In fact, in Baseball Heaven, there are no indoor fields, certainly not a Tropicana Field. The turf at that awful Tampa Bay field looks like the outdoor carpet surrounding the ice machine at a cheap Southern motel. There is mold, I'm sure. You could wipe out the Taliban with the spores that have accumulated behind second base. That spot where everybody spits.

Yes, in Baseball Heaven every stadium is outdoors, with dry Dodger air and the rugged San Gabriels as the perfect purple backdrop.

And in Baseball Heaven, we have certain codes of conduct, strictly enforced, though all the players pretty much abide by them. The codes of conduct include bad haircuts and weird beards. For example, have you noticed the Rays' dugout? Like a gang of car thieves. You can't go purely by appearances, sure, but how else are we supposed to judge strangers? And they don't get much stranger than the Rays.

Of course, the Rays aren't the only team with image issues. In Baseball Heaven, no one gets to wear their pants like pajamas, curling beneath their cleats. No, in Baseball Heaven, all the players wear their knickers just below the knee, so the stirrups show in those great, bright baseball hues, colors reserved for baseball socks and national flags.

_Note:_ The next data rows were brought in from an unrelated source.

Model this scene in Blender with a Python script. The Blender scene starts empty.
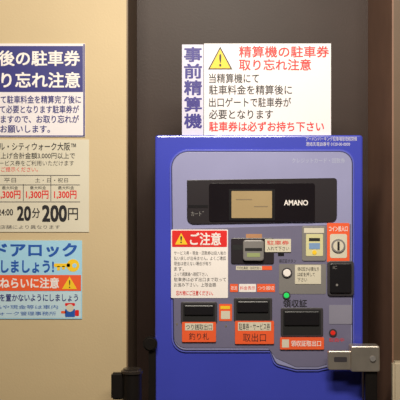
import bpy, bmesh, math, random
from mathutils import Vector, Matrix
S=bpy.context.scene
S.view_settings.view_transform='Standard'
CAMY=-2.8; F0=2.4; U=0.0025; CZ=1.35
FRONT=-0.40; WALL=-0.35
def sc(y): return (y-CAMY)/F0*U
def W(px,py,y):
    s=sc(y); return ((px-200)*s, CZ-(py-200)*s)
def lin(c):
    r=[]
    for v in c[:3]:
        v/=255.0
        r.append(v/12.92 if v<=0.04045 else ((v+0.055)/1.055)**2.4)
    return (*r,1)
MATS={}
def mat(name,col,rough=0.5,metal=0.0,var=0.06,scale=8,emit=0,bump=0,coat=0,spec=0.5):
    if name in MATS: return MATS[name]
    m=bpy.data.materials.new(name); m.use_nodes=True
    nt=m.node_tree; b=nt.nodes['Principled BSDF']
    tc=nt.nodes.new('ShaderNodeTexCoord'); n=nt.nodes.new('ShaderNodeTexNoise')
    n.inputs['Scale'].default_value=scale; n.inputs['Detail'].default_value=5
    nt.links.new(tc.outputs['Object'],n.inputs['Vector'])
    r=nt.nodes.new('ShaderNodeValToRGB'); c=lin(col)
    r.color_ramp.elements[0].position=0.3; r.color_ramp.elements[1].position=0.7
    r.color_ramp.elements[0].color=(*[v*(1-var) for v in c[:3]],1)
    r.color_ramp.elements[1].color=(*[min(1,v*(1+var)) for v in c[:3]],1)
    nt.links.new(n.outputs['Fac'],r.inputs['Fac']); nt.links.new(r.outputs['Color'],b.inputs['Base Color'])
    b.inputs['Roughness'].default_value=rough; b.inputs['Metallic'].default_value=metal
    b.inputs['Specular IOR Level'].default_value=spec
    if coat: b.inputs['Coat Weight'].default_value=coat; b.inputs['Coat Roughness'].default_value=0.08
    if emit:
        nt.links.new(r.outputs['Color'],b.inputs['Emission Color']); b.inputs['Emission Strength'].default_value=emit
    if bump:
        n2=nt.nodes.new('ShaderNodeTexNoise'); n2.inputs['Scale'].default_value=180; nt.links.new(tc.outputs['Object'],n2.inputs['Vector'])
        bp=nt.nodes.new('ShaderNodeBump'); bp.inputs['Strength'].default_value=bump; bp.inputs['Distance'].default_value=0.002
        nt.links.new(n2.outputs['Fac'],bp.inputs['Height']); nt.links.new(bp.outputs['Normal'],b.inputs['Normal'])
    MATS[name]=m; return m
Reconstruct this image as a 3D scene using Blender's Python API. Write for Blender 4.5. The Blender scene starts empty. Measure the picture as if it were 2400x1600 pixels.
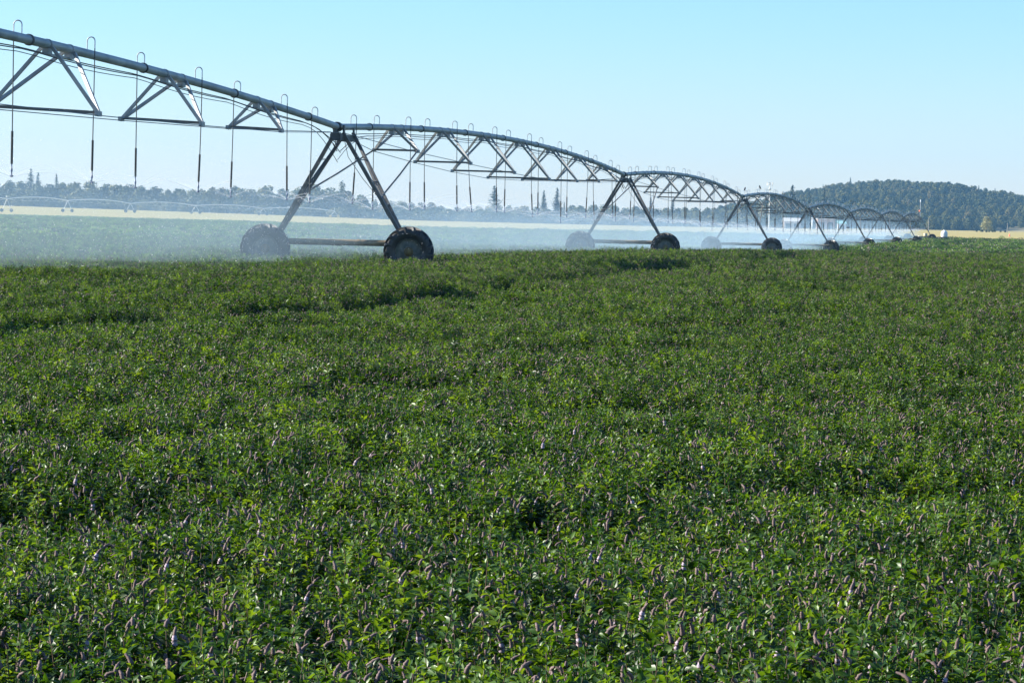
import bpy, math, random
import numpy as np
from mathutils import Vector, Matrix

SC = bpy.context.scene
COL = SC.collection
R = math.radians
rng = np.random.default_rng(7)
random.seed(7)

# ------------------------------------------------------------------ camera
F = 7000.0
CZ = 1.51
PITCH = math.atan(287 / F)
ROLL = 0.020
fwd = Vector((0, math.cos(PITCH), -math.sin(PITCH)))
right0 = Vector((1, 0, 0))
up0 = right0.cross(fwd)
cr, sr = math.cos(ROLL), math.sin(ROLL)
right = (right0 * cr + up0 * sr).normalized()
upv = (up0 * cr - right0 * sr).normalized()
cam_data = bpy.data.cameras.new("camera")
cam = bpy.data.objects.new("camera", cam_data)
COL.objects.link(cam)
cam.matrix_world = Matrix(((right.x, upv.x, -fwd.x, 0), (right.y, upv.y, -fwd.y, 0),
                           (right.z, upv.z, -fwd.z, CZ), (0, 0, 0, 1)))
cam_data.sensor_width = 36
cam_data.lens = F / 2400 * 36
cam_data.clip_start = 0.1
cam_data.clip_end = 20000
SC.camera = cam


def at(px, py, depth):
    """world point on the sight line through photo pixel (px, py) at distance depth"""
    d = fwd + right * ((px - 1200) / F) - upv * ((py - 800) / F)
    return Vector((0, 0, CZ)) + d * (depth / d.y)


# ------------------------------------------------------------------ materials
def new_mat(name):
    m = bpy.data.materials.new(name)
    m.use_nodes = True
    nt = m.node_tree
    for n in list(nt.nodes):
        nt.nodes.remove(n)
    out = nt.nodes.new("ShaderNodeOutputMaterial")
    return m, nt, out


def noise(nt, scale, detail=4.0, coord="Object", rough=0.55):
    tc = nt.nodes.new("ShaderNodeTexCoord")
    n = nt.nodes.new("ShaderNodeTexNoise")
    n.inputs["Scale"].default_value = scale
    n.inputs["Detail"].default_value = detail
    n.inputs["Roughness"].default_value = rough
    nt.links.new(tc.outputs[coord], n.inputs["Vector"])
    return n


def ramp(nt, src, stops):
    r = nt.nodes.new("ShaderNodeValToRGB")
    e = r.color_ramp.elements
    e[0].position, e[0].color = stops[0][0], (*stops[0][1], 1)
    e[1].position, e[1].color = stops[-1][0], (*stops[-1][1], 1)
    for p, c in stops[1:-1]:
        k = e.new(p)
        k.color = (*c, 1)
    nt.links.new(src, r.inputs["Fac"])
    return r


def plain(name, c0, c1, scale=3.0, rough=0.6, metal=0.0, bump=0.0, spec=0.5):
    m, nt, out = new_mat(name)
    b = nt.nodes.new("ShaderNodeBsdfPrincipled")
    n = noise(nt, scale)
    r = ramp(nt, n.outputs["Fac"], [(0.3, c0), (0.7, c1)])
    nt.links.new(r.outputs["Color"], b.inputs["Base Color"])
    b.inputs["Roughness"].default_value = rough
    b.inputs["Metallic"].default_value = metal
    b.inputs["Specular IOR Level"].default_value = spec
    if bump:
        bp = nt.nodes.new("ShaderNodeBump")
        bp.inputs["Strength"].default_value = bump
        nt.links.new(n.outputs["Fac"], bp.inputs["Height"])
        nt.links.new(bp.outputs["Normal"], b.inputs["Normal"])
    nt.links.new(b.outputs["BSDF"], out.inputs["Surface"])
    return m


def leafy(name, stops, rough=0.4, trans=0.35, tcol=(1.6, 1.5, 0.6), spec=0.4, sheen=0.0):
    """leaf surface: gloss + light through the leaf, tint varied per plant"""
    m, nt, out = new_mat(name)
    oi = nt.nodes.new("ShaderNodeObjectInfo")
    n = noise(nt, 9.0, 2.0)
    mx = nt.nodes.new("ShaderNodeMath")
    mx.operation = "MULTIPLY_ADD"
    mx.inputs[1].default_value = 0.5
    nt.links.new(n.outputs["Fac"], mx.inputs[0])
    h = nt.nodes.new("ShaderNodeMath")
    h.operation = "MULTIPLY"
    h.inputs[1].default_value = 0.5
    nt.links.new(oi.outputs["Random"], h.inputs[0])
    nt.links.new(h.outputs[0], mx.inputs[2])
    r = ramp(nt, mx.outputs[0], stops)
    b = nt.nodes.new("ShaderNodeBsdfPrincipled")
    b.inputs["Roughness"].default_value = rough
    b.inputs["Specular IOR Level"].default_value = spec
    nt.links.new(r.outputs["Color"], b.inputs["Base Color"])
    t = nt.nodes.new("ShaderNodeBsdfTranslucent")
    mc = nt.nodes.new("ShaderNodeMix")
    mc.data_type = "RGBA"
    mc.blend_type = "MULTIPLY"
    mc.inputs["Factor"].default_value = 1.0
    nt.links.new(r.outputs["Color"], mc.inputs["A"])
    mc.inputs["B"].default_value = (*tcol, 1)
    nt.links.new(mc.outputs["Result"], t.inputs["Color"])
    ms = nt.nodes.new("ShaderNodeMixShader")
    ms.inputs["Fac"].default_value = trans
    nt.links.new(b.outputs["BSDF"], ms.inputs[1])
    nt.links.new(t.outputs["BSDF"], ms.inputs[2])
    nt.links.new(ms.outputs["Shader"], out.inputs["Surface"])
    return m


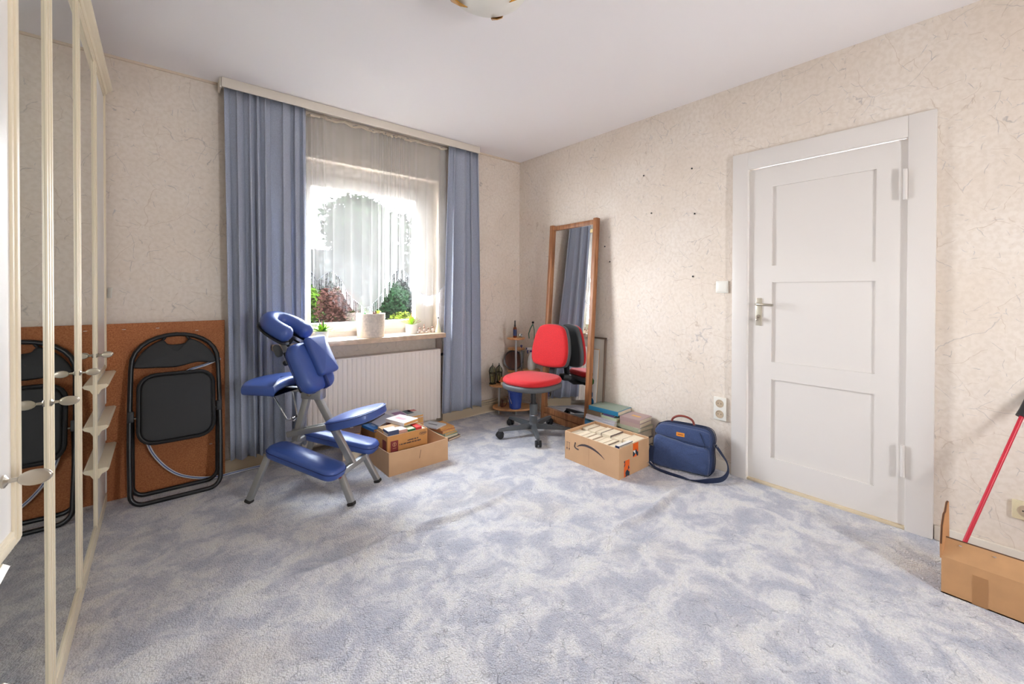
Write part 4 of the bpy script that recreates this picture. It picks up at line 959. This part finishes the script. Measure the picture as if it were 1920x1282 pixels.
for zz, xs, xe, hh in ((.178, .145, .225, .009), (.160, .085, .24, .010), (.118, .09, .19, .005), (.106, .09, .14, .004)):
    x = xs; b = MB()
    while x < xe:
        wl = random.uniform(.004, .009); b.box((IX[0]+x, yf-.0005, zz), (IX[0]+x+wl, yf, zz+hh*random.uniform(.8, 1)), T); x += wl+random.choice((.0015, .002, .006))
    b.done('printed_line', M_INK, ib, smooth=False)
b = MB()
for k in range(26):
    a0 = 2*PI*k/26; a1 = 2*PI*(k+1)/26; cx_, cz_ = IX[0]+.262, .208
    b.tube([(cx_+.028*math.cos(a0), yf-.0003, cz_+.011*math.sin(a0)), (cx_+.028*math.cos(a1), yf-.0003, cz_+.011*math.sin(a1))], .0011, 4, T)
x = IX[0]+.243
while x < IX[0]+.28: b.box((x, yf-.0005, .204), (x+.0035, yf, .212), T); x += .0052
b.done('oval_mark', M_INK, ib, smooth=False)
MB().box((IX[0]-.0008, IX[1]+.02, .05), (IX[0]-.0001, IX[1]+.08, .2), T).done('maroon_side_panel', M_MAROON, ib, smooth=False)
# books in it
def upright(label, x, y, z, wd_, ln, th, col, page=None, rz=0, group=None, flat=True):
    o = book(label, wd_, ln, th, col, page, group); o.location = (x, y, z); o.rotation_euler = (0, 0, rz); return o
stz = .012
o = upright('grey blue leather-bound book at the left front of the printed box', -1.728, -.655, .19, .085, .075, .055, (70, 76, 104), M_PAGE, NX(90))
cover_art(o, .085, .075, .055, [(-.95, -.95, .95, .95, (232, 228, 222), 'page_face')])
o.location.z = .012; o.scale = (1, 1, 4.75)
o = upright('small pink patterned book beside the grey blue book in the printed box', -1.655, -.65, .012, .085, .06, .252, (206, 150, 130), M_PAGE, NX(90)); cover_art(o, .085, .06, .252, [(-.9, -.9, .9, .9, (240, 226, 220), 'pale_cover')])
o = upright('green-edged book beside the pink one in the printed box', -1.592, -.65, .012, .085, .055, .243, (50, 110, 60), M_PAGE, NX(90)); cover_art(o, .085, .055, .243, [(-.9, -.9, .9, .9, (226, 232, 190), 'pale_cover')])
o = upright('red-edged book near the right end of the printed box', -1.538, -.65, .012, .085, .045, .247, (206, 36, 34), M_PAGE, NX(90))
o = upright('cream folded papers at the right end of the printed box', -1.498, -.61, .012, .16, .025, .228, (244, 224, 196), M_PAGE, NX(90))
o = upright('brown-backed books filling the rear of the printed box', -1.63, -.56, .012, .27, .075, .252, (206, 166, 120), M_PAGEO)
o = book('white hardback with a pale red drawing lying across the printed box', .135, .19, .024, (236, 230, 226), M_PAGEO); o.location = (-1.589, -.53, .2660); o.rotation_euler = (0, 0, NX(17))
cover_art(o, .135, .19, .024, [(-.3, -.4, .2, .55, (226, 180, 186), 'cover_drawing')])
o = book('thin grey and white book leaning over the piles left of the printed box', .13, .17, .012, (168, 172, 186), M_PAGEO); o.location = (-1.633, -.285, .2235); o.rotation_euler = (0, NX(-17), NX(4))

# ================================================================ ARROW BOX
AX = (-.672, -1.752, -.325, -1.283)
ab, T = open_box('book_box', 'cardboard box with a curved dark arrow print, packed with books', *AX, .2, .004, M_CARD)
ty = lambda t: AX[3]-t*(AX[3]-AX[1])
xf = AX[0]-.0006
cen = [(.245, .116, .002), (.29, .130, .006), (.34, .1395, .0085), (.40, .145, .0095), (.46, .1455, .010), (.52, .143, .010), (.58, .137, .009), (.64, .128, .0075), (.70, .1155, .005), (.757, .098, .0015)]
v = []; f = []
for t, z_, h_ in cen: v += [(xf, ty(t), z_-h_*.8), (xf, ty(t), z_+h_*.8), (xf-.0006, ty(t), z_+h_*.8), (xf-.0006, ty(t), z_-h_*.8)]
for i in range(len(cen)-1):
    for e in range(4): f.append((4*i+e, 4*i+(e+1) % 4, 4*i+4+(e+1) % 4, 4*i+4+e))
MB().faces(v, f, T).done('arrow_print', M_INK, ab, smooth=False)
MB().tube([(xf, ty(.215), .142), (xf, ty(.205), .128), (xf, ty(.196), .112), (xf, ty(.215), .103), (xf, ty(.245), .100), (xf, ty(.275), .0985)], .0045, 6, T).done('arrow_head_print', M_INK, ab)
b = MB().box((xf-.0004, ty(.105), .124), (xf, ty(.03), .126), T)
for t in (.045, .09):
    b.box((xf-.0004, ty(t)-.0012, .075), (xf, ty(t)+.0012, .124), T); b.faces([(xf-.0004, ty(t)-.006, .085), (xf-.0004, ty(t)+.006, .085), (xf-.0004, ty(t), .066)], [(0, 1, 2)], T)
b.done('upright_symbol', M_INK, ab, smooth=False)
MB().box((AX[0]+.055, AX[1]-.001, .002), (AX[0]+.115, AX[1]-.0002, .108), T).done('printed_tape', M_TAPEO, ab, smooth=False)
MB().box((AX[0]+.155, AX[1]-.001, .108), (AX[0]+.215, AX[1]-.0002, .2), T).done('printed_tape', M_TAPEO, ab, smooth=False)
MB().box((xf-.0002, ty(.47)-.0006, .002), (xf, ty(.47)+.0006, .198), T).done('box_seam', mat('seam_brown', (176, 132, 96), .8), ab, smooth=False)
# standing books: thickness along y, pages up
random.seed(21)
ords = ['first', 'second', 'third', 'fourth', 'fifth', 'sixth', 'seventh', 'eighth', 'ninth', 'tenth', 'eleventh', 'twelfth', 'thirteenth', 'fourteenth', 'fifteenth', 'sixteenth', 'seventeenth']
cols = [(230, 216, 196), (214, 196, 170), (196, 176, 150), (226, 206, 180), (176, 156, 140), (236, 226, 210), (206, 182, 160), (232, 214, 190), (110, 96, 92)]
def row(xc, wid, ths, desc, hbase, side):
    y = AX[3]-.008
    for k, th in enumerate(ths):
        col = cols[(k*5+side*2) % len(cols)]
        hz = hbase+random.uniform(-.008, .006)
        name = 'book'
        c = .0018; m = mat('cover_%d_%d_%d' % col, col, .45)
        b = MB().box((-wid/2, -th+.0006, 0), (wid/2, -th+.0006+c, hz)).box((-wid/2, -.0006-c, 0), (wid/2, -.0006, hz)).box((-wid/2, -th+.0006, 0), (wid/2, -.0006, c))
        o = b.done(name, m, smooth=False); o.location = (xc, y, .0065)
        MB().box((-wid/2+.003, -th+.0006+c, c), (wid/2-.003, -.0006-c, hz-.003)).done('page_block', M_PAGE, o, smooth=False)
        tag(o, 'pale page-edge-up book, %s from the far end, %s row of arrow box' % (ords[k], desc), 'book', 'books packed in the arrow box')
        y -= th
row(-.583, .150, [.062, .05, .042, .05, .046, .052, .04, .05, .03], 'front', .178, 0)
row(-.415, .150, [.055, .07, .05, .085, .095, .09], 'back', .186, 1)
o = book('book with dark blue cover standing highest at the near corner of the arrow box', .155, .03, .205, (34, 44, 78), M_PAGE); o.location = (-.582, -1.7285, .0065)
cover_art(o, .155, .03, .205, [(-.96, -.8, .96, .93, (238, 232, 222), 'page_edges')])

# ================================================================ BAG
e1 = Vector((.221, -.975, 0)).normalized(); nn = Vector((.975, .221, 0)).normalized(); upb = (nn*.16+Vector((0, 0, 1))).normalized()
def crease(o, st, sz):
    tx = bpy.data.textures.new('canvas_creases', 'CLOUDS'); tx.noise_scale = sz
    a = o.modifiers.new('subdivide', 'SUBSURF'); a.levels = a.render_levels = 2; a.subdivision_type = 'SIMPLE'
    d_ = o.modifiers.new('creases', 'DISPLACE'); d_.texture = tx; d_.strength = st; d_.mid_level = .5
bg_ = thing('travel_bag', 'navy canvas shoulder bag with brown leather handle leaning on the wall by the door', 'bag', (-.225, -1.935, 0))
Mo = loc_shift(bg_) @ frame((-.272, -1.752, .004), e1, upb, None)
nz_ = Mo.to_3x3().col[2]; fs_ = 1 if nz_.x < 0 else -1      # local z towards the room
Md = Mo @ Matrix.Diagonal((1, 1, fs_, 1))
out_l = [(.012, .02), (.06, .0), (.18, -.003), (.31, .0), (.365, .012), (.378, .08), (.372, .16), (.376, .235), (.36, .282), (.32, .30), (.22, .302), (.10, .30), (.035, .285), (.008, .25), (.004, .18), (-.004, .10)]
ol = [(p.x, p.y) for p in smooth_path([(x, y, 0) for x, y in out_l], 4, True)]
MB().pad(ol, .105, .03, .004, Md @ Matrix.Translation((0, 0, -.115))).done('bag_body', M_NAVY, bg_)
low = [(.0, .03), (.02, .004), (.18, 0), (.34, .006), (.362, .03), (.362, .12), (.352, .172), (.30, .178), (.18, .186), (.05, .205), (.005, .19), (-.006, .11)]
ll = [(p.x, p.y) for p in smooth_path([(x, y, 0) for x, y in low], 4, True)]
MB().pad(ll, .045, .022, .010, Md @ Matrix.Translation((0, 0, -.018))).done('front_pocket', M_NAVY, bg_)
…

See, in Baseball Heaven, we're suckers for tradition. There is no designated hitter. No free agency till after you've played 12 years. If the fan behind home plate pulls out a cellphone and waves to the folks watching at home, he'll spontaneously combust.

In Baseball Heaven, we'll do away with those scoreboards that look like Vegas on acid. In Baseball Heaven, all fields are as green and lush and marvelously simple as Wrigley or Fenway. There's an ancient tavern down the block where Harry Caray, Bob Prince, Mel Allen, Red Smith and Jim Murray tend bar after each game. In Baseball Heaven, Vin Scully calls every inning. The faint scent of a good cigar drifts from the press box. Plaschke wears a bowler.